Zahn, D. R. T., Maierhofer, C., Winter, A., Reckzügel, M., Srama, R., Thomas, A., et al. (1991). The growth of cubic CdS on InP(110) studied in situ by Raman spectroscopy. Journal of Vacuum Science and Technology B, 9(4), 2206-2211. doi:10.1116/1.585766.


Cite as: https://hdl.handle.net/21.11116/0000-000A-0EA1-1
Abstract
CdS was deposited onto clean cleaved InP(110) by molecular beam epitaxy (MBE) using a growth rate of 0.2 monolayers/min and a substrate temperature of 440 K (510 K). Raman spectra were taken in situ of the clean InP surface and after each evaporation step using an Ar+ ion laser as a light source. Due to this resonant excitation scattering signals originating from the CdS deposition are observed at coverages as low as 2 monolayers (ML).
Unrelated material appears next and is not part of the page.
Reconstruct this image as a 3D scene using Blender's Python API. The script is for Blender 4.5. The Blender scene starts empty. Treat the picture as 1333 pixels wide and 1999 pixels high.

The number of phonon peaks observed and their selection rules reveal that the cubic modification is present. The spectra are dominated at all coverages by the longitudinal optical (LO) and 2LO phonon scattering intensities and the variation of the 2LO/LO intensity ratio with CdS deposition indicates changes in the electronic structure of the growing CdS. Another spectral feature in the Raman spectra is attributed to a chemically reacted layer at the interface most likely consisting of an In–S compound. The intensity of this feature is found to depend critically on the growth parameters, in particular the substrate temperature, but also on the operating time of the MBE cell. The amount of reaction at the interface also influences the critical CdS film thickness and the development of the 2LO/LO ratio. The results are discussed taking complementary photoluminescence, x‐ray diffraction, and photoemission data into account.